Over the past week, the results of other BCS bowls have brought to the forefront a number of questions for those who operate college football's grandest stage, including how effectively the current system determines its champion and how fairly berths in the most lucrative postseason games are awarded. All of the concerns can be summed up thusly: Has it gotten so bad that something's actually going to change?
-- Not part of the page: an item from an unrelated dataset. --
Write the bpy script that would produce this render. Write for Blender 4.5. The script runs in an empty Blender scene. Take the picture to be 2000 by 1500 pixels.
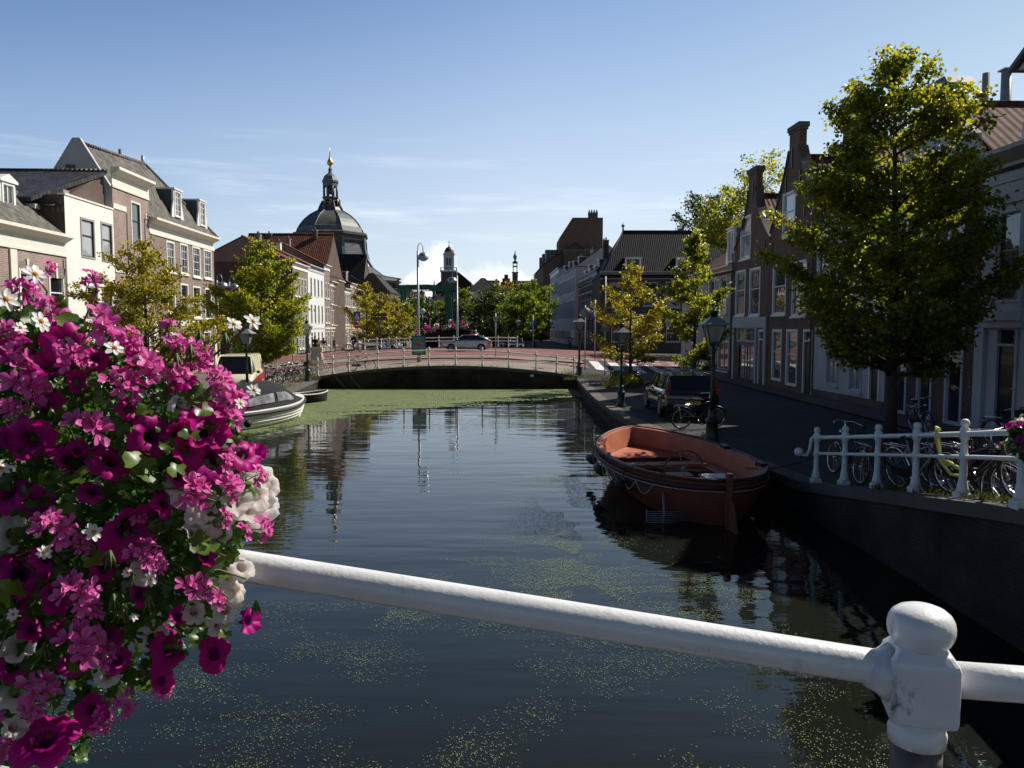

The BCS has been nearly synonymous with controversy since its inception in the fall of 1998, with critics saying it puts too much power and money in the hands of major conferences and bowl commissioners. But this season's confounding circumstances have for the first time led influential outside voices -- including a state attorney general threatening a lawsuit and President-elect Barack Obama suggesting the future use of some political muscle -- to speak out about changing the system.

Four teams will be able to make legitimate claims to being No. 1 in the country after tonight's contest in Miami has concluded. Texas (12-1 and No. 3 in the BCS ratings) merely managed to escape its BCS bowl date with a last-minute win over Ohio State, but Southern California (12-1; No. 5) and Utah (13-0; No. 6) tallied emphatic victories in their respective BCS bowls, which only increased the murkiness surrounding who should be No. 1.

In the end, there might be more than one answer. The BCS determines the two teams that will compete for its championship through a formula that equally weights the coaches' poll; the Harris Interactive poll of former players, former coaches, administrators and others; and an average of six computer ratings. The Associated Press poll, which consists of 65 writers and broadcasters from across the country, is free to crown its own champion.

"Whoever I put number one, I'm not going to be able to do it with total conviction and say that this team is absolutely the best team," said Jeff White of the Richmond Times-Dispatch, who is serving as an AP voter this season for the third time. "You'll be able to make a case for several teams, including Utah and Southern Cal. Nobody's going to be totally satisfied with this."

Pressure From Outside

The current outcry aside, no one is certain how quickly anything can be done. In April, BCS officials decided against switching to a playoff model, which is how all other levels of college football determine their champion, and in November signed a contract giving ESPN the right to broadcast the games using the current format from 2011 through 2014.

Under that system, the champions of six conferences -- the ACC, Big East, Big Ten, Big 12, Pacific-10 and Southeastern Conference -- receive automatic bids to one of the five BCS bowls, leaving four at-large spots in the games. This aspect has been criticized for dividing division I-A football into haves and have-nots -- the 65 schools that compete in automatic-bid leagues and the 54 that do not. Schools from the have-not leagues can earn at-large bids by finishing the regular season ranked among the top 12 in the BCS ratings or by finishing ranked in the top 16 and ahead of a champion from one of the BCS conferences, but doing so affords such schools zero margin for error during the regular season.

Utah, which plays in the Mountain West Conference, provided the have-nots with their latest round of ammunition by thrashing Alabama of the SEC in the Sugar Bowl on Friday. The Utes finished the season as division I-A's only unbeaten team, and their victory also meant that of the four occasions in which the have-nots have gained entry into BCS games, they've won three.

At the same time, this year's Orange Bowl, featuring automatic qualifiers Virginia Tech from the ACC and Cincinnati from the Big East, was the first BCS game in which neither participant was ranked among the nation's top 10.

Mountain West Commissioner Craig Thompson said Utah's performance -- as well as those of Texas Christian, Brigham Young and Boise State, which each finished the regular season No. 16 or higher in the BCS ratings -- has done wonders for the reputation of conferences that don't receive an automatic BCS bid. Thompson said he envisions a day when it doesn't require an undefeated season for a Mountain West team to garner a BCS bid, even if that day remains a ways off.